-- START Data listing --
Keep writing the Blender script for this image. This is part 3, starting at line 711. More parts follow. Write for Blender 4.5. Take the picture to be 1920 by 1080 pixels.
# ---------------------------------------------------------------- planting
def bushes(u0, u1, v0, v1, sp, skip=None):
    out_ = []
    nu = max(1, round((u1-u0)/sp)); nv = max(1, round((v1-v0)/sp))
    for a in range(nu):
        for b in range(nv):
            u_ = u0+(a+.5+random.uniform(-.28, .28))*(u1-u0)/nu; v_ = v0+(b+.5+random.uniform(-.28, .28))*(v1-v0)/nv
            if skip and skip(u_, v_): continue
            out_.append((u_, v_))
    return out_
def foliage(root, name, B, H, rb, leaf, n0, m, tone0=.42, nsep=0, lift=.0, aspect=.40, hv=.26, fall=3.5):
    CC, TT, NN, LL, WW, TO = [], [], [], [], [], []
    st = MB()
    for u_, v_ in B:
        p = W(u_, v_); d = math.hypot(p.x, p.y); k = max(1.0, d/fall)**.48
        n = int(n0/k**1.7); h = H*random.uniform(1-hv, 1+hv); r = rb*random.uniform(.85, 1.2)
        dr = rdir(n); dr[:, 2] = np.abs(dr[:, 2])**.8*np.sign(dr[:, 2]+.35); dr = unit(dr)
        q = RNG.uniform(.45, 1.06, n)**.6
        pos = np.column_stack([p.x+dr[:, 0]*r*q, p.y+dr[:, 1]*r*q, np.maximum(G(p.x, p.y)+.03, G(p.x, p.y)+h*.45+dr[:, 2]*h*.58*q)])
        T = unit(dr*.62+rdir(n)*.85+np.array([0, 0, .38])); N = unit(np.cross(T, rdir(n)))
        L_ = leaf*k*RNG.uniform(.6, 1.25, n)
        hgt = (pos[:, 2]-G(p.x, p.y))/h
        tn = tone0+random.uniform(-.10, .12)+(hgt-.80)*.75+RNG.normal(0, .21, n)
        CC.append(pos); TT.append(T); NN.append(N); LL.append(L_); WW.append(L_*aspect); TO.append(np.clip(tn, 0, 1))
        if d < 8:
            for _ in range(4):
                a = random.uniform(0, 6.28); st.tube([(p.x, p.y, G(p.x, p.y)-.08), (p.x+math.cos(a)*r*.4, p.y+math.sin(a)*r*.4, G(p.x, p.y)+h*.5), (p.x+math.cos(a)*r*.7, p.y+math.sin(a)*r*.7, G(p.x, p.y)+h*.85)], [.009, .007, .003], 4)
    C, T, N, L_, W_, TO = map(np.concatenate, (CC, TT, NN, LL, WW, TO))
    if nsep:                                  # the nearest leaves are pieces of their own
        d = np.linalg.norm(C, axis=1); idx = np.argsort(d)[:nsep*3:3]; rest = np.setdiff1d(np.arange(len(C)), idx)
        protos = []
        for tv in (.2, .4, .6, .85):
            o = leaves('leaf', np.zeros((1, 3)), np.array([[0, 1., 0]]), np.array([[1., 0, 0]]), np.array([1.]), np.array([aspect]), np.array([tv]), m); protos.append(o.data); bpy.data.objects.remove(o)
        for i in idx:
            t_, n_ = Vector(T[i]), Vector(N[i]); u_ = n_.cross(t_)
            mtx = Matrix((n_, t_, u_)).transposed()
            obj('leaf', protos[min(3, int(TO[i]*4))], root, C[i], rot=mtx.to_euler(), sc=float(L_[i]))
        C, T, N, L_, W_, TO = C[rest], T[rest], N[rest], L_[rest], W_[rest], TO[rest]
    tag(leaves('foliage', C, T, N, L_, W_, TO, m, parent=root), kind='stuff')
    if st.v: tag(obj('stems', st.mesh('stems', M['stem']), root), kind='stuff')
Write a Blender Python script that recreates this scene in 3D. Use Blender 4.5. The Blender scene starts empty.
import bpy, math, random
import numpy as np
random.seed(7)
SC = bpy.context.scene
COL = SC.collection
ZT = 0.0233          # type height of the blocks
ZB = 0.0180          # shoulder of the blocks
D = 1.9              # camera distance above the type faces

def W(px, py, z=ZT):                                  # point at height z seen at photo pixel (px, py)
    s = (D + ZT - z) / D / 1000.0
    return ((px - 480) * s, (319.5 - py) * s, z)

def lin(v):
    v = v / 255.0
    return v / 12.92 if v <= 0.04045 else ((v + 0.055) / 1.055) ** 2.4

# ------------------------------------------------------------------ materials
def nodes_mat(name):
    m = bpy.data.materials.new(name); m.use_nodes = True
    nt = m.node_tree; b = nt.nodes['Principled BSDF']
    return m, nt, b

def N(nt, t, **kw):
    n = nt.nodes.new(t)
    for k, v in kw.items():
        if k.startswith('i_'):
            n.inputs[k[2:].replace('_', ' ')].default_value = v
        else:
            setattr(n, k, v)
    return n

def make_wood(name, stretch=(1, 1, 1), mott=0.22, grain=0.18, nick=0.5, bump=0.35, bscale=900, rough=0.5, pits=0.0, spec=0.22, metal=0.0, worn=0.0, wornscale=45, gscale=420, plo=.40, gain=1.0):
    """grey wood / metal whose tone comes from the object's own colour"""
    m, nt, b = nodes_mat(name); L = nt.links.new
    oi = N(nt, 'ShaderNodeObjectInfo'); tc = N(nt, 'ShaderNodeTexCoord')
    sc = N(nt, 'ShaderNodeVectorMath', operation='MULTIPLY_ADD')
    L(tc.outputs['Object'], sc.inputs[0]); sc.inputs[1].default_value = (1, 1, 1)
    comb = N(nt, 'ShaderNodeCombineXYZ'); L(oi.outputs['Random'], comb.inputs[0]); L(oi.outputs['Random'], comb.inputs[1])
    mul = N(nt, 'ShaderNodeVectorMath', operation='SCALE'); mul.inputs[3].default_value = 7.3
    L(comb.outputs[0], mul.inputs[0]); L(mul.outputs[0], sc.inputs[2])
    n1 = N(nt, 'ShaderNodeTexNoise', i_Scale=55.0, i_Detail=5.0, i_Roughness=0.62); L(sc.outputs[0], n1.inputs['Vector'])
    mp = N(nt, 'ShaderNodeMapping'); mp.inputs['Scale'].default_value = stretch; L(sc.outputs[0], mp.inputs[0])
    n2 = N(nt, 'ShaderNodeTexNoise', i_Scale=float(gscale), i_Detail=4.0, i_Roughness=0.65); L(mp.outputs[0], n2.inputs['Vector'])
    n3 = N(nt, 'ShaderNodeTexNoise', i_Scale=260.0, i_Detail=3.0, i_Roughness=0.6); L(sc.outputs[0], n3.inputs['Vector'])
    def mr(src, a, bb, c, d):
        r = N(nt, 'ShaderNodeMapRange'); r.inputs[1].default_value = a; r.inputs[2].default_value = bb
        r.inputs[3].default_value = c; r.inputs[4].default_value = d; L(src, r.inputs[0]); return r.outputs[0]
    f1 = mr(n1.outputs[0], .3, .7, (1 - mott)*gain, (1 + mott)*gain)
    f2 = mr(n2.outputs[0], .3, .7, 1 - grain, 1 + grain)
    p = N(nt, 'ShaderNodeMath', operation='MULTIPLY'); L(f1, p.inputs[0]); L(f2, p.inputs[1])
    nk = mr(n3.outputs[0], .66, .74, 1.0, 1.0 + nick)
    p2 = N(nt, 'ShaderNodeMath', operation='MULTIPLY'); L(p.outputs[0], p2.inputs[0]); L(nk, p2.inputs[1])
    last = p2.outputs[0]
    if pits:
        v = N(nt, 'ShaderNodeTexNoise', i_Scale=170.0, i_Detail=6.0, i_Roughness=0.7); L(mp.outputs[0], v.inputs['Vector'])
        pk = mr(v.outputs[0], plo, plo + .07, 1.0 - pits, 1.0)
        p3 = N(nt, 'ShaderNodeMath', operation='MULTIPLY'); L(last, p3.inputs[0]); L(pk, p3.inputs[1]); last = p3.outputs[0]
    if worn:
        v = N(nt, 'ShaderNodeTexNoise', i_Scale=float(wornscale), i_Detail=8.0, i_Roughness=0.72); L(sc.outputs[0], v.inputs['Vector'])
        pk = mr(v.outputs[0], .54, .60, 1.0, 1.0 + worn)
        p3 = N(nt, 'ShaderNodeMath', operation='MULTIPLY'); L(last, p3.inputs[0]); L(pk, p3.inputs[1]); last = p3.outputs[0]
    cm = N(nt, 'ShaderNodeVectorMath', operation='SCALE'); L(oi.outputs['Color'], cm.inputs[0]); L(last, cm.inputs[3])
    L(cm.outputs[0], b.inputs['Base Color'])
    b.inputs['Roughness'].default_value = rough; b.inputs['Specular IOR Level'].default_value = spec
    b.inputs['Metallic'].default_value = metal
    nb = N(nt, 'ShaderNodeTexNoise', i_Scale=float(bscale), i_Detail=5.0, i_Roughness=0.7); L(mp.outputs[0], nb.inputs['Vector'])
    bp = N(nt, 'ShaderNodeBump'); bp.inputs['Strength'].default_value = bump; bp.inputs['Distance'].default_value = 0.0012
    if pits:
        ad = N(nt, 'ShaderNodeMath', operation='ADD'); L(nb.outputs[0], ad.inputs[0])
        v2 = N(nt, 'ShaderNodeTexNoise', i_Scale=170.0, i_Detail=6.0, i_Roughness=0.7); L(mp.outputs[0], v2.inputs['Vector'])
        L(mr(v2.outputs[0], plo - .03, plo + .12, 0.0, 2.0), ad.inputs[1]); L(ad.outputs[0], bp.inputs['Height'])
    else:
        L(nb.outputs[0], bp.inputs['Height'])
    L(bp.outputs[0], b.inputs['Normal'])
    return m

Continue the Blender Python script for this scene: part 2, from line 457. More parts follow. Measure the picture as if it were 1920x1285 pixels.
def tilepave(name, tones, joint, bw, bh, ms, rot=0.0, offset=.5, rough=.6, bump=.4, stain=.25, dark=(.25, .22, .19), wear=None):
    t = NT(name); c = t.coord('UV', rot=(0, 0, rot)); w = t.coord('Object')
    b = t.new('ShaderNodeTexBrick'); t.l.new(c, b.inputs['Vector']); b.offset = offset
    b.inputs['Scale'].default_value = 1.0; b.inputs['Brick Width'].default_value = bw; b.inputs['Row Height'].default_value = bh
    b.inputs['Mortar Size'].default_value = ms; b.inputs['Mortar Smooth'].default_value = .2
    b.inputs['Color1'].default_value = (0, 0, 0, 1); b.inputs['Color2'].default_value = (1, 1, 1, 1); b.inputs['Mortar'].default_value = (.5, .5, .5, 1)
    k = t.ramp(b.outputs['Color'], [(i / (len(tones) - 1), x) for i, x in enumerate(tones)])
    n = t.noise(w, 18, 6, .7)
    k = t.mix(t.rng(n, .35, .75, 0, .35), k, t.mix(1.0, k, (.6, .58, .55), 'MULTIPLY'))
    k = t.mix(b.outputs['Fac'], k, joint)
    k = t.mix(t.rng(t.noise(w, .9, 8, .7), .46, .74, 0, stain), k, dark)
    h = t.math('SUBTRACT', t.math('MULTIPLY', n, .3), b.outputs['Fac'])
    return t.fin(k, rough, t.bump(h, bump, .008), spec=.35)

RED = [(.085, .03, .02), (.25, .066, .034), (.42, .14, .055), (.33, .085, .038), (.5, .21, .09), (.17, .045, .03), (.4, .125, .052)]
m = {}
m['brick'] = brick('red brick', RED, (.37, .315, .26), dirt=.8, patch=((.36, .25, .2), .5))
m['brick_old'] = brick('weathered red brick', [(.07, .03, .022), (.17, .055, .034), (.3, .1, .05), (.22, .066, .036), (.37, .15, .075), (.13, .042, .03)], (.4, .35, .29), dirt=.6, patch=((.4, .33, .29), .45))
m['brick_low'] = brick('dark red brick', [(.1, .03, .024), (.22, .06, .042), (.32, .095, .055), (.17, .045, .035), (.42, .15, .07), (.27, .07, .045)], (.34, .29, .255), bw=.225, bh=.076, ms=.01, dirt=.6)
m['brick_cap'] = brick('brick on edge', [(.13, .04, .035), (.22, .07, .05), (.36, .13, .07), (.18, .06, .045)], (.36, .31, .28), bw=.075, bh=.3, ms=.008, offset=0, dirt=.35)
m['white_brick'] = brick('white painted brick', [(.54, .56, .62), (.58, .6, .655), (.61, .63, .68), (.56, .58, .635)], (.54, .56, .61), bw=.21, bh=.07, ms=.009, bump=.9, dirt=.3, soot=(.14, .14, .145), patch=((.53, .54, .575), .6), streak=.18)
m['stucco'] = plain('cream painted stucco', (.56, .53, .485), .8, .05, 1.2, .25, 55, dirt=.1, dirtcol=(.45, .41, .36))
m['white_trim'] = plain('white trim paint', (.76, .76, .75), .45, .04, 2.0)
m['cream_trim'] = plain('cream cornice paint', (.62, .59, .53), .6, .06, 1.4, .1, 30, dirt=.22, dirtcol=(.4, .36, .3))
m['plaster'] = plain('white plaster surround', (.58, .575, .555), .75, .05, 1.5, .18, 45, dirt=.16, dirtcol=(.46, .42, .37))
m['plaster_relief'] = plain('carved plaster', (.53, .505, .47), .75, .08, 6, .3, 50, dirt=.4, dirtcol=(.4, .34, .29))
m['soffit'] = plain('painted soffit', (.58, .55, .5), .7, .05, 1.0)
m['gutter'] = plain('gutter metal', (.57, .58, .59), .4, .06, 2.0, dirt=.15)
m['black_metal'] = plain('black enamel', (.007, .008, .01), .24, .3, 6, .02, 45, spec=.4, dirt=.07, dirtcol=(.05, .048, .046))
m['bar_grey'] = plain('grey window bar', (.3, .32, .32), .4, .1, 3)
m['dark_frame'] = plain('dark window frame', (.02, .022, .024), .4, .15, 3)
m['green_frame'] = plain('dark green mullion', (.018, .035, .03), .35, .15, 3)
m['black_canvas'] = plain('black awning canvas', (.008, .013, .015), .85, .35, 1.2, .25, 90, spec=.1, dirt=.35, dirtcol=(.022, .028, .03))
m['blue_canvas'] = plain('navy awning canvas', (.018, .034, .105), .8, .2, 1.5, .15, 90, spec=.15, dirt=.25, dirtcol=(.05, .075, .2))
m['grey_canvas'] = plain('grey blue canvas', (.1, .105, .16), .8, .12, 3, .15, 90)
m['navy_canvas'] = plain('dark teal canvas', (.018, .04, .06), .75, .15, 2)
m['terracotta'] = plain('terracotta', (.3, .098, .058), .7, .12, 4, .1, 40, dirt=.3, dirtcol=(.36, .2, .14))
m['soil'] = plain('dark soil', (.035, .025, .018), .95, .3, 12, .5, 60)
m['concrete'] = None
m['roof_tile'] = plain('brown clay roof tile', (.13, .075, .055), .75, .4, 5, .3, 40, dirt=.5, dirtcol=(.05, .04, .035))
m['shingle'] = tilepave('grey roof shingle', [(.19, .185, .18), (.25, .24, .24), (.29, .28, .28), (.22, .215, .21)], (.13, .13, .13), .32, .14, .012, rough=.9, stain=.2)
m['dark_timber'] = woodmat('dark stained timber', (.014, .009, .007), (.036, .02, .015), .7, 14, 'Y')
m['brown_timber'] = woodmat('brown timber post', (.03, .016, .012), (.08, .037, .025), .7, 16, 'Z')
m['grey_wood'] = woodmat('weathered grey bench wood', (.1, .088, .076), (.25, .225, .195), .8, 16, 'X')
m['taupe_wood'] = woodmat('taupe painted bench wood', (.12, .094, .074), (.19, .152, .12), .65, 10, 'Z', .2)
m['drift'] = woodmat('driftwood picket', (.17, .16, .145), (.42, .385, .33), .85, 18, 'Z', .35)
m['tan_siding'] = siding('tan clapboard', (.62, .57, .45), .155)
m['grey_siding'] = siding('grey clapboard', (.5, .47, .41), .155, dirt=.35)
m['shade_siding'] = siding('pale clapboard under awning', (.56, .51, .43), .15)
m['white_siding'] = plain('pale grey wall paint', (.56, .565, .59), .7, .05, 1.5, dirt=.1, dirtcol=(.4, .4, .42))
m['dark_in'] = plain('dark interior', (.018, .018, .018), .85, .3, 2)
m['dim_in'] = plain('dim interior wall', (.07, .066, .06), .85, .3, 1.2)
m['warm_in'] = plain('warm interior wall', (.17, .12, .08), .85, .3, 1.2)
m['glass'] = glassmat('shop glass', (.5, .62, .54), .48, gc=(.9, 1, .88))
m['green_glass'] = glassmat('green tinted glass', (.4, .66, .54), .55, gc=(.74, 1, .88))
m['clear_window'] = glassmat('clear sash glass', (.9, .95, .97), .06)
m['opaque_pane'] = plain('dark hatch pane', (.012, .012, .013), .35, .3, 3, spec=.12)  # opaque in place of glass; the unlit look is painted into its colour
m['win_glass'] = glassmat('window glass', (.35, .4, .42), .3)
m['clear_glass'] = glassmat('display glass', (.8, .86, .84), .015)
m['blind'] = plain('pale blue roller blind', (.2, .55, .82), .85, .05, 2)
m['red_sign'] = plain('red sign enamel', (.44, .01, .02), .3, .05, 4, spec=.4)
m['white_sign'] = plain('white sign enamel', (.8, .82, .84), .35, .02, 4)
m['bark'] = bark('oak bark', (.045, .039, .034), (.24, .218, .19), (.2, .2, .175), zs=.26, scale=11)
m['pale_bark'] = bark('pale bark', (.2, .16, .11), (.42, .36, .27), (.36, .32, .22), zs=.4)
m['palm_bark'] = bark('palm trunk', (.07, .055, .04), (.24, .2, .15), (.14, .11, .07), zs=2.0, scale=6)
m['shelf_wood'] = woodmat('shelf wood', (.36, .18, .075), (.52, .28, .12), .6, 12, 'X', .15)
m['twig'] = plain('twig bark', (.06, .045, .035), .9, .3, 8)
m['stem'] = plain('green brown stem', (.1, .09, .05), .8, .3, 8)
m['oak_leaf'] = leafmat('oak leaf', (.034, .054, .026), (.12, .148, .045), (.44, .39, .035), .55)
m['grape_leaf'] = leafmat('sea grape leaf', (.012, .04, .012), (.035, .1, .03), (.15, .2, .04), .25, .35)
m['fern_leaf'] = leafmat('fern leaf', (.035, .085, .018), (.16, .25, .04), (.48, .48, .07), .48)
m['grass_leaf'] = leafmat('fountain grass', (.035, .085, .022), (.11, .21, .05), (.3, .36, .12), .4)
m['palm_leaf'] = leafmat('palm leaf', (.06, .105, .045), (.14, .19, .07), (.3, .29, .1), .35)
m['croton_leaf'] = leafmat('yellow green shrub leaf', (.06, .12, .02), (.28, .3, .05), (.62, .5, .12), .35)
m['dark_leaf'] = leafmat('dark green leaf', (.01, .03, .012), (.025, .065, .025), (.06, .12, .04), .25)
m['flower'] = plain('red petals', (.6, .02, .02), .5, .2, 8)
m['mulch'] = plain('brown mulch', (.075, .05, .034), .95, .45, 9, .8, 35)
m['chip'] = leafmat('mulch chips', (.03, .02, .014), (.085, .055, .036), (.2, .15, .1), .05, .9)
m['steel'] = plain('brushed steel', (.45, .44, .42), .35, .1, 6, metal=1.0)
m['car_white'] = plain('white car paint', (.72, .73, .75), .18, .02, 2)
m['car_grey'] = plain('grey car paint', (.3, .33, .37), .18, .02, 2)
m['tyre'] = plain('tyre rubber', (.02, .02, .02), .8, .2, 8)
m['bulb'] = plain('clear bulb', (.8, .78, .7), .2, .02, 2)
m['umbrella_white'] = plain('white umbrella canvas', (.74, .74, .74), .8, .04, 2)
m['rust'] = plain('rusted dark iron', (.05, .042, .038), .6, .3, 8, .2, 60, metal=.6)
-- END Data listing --
### Short task
Output the lines of the records above exactly as they appear, from the line containing "m, parent=root), kind='stuff')" through the line containing "return v / 12.92".

### Task result
    tag(leaves('foliage', C, T, N, L_, W_, TO, m, parent=root), kind='stuff')
    if st.v: tag(obj('stems', st.mesh('stems', M['stem']), root), kind='stuff')
Write a Blender Python script that recreates this scene in 3D. Use Blender 4.5. The Blender scene starts empty.
import bpy, math, random
import numpy as np
random.seed(7)
SC = bpy.context.scene
COL = SC.collection
ZT = 0.0233          # type height of the blocks
ZB = 0.0180          # shoulder of the blocks
D = 1.9              # camera distance above the type faces

def W(px, py, z=ZT):                                  # point at height z seen at photo pixel (px, py)
    s = (D + ZT - z) / D / 1000.0
    return ((px - 480) * s, (319.5 - py) * s, z)

def lin(v):
    v = v / 255.0
    return v / 12.92 if v <= 0.04045 else ((v + 0.055) / 1.055) ** 2.4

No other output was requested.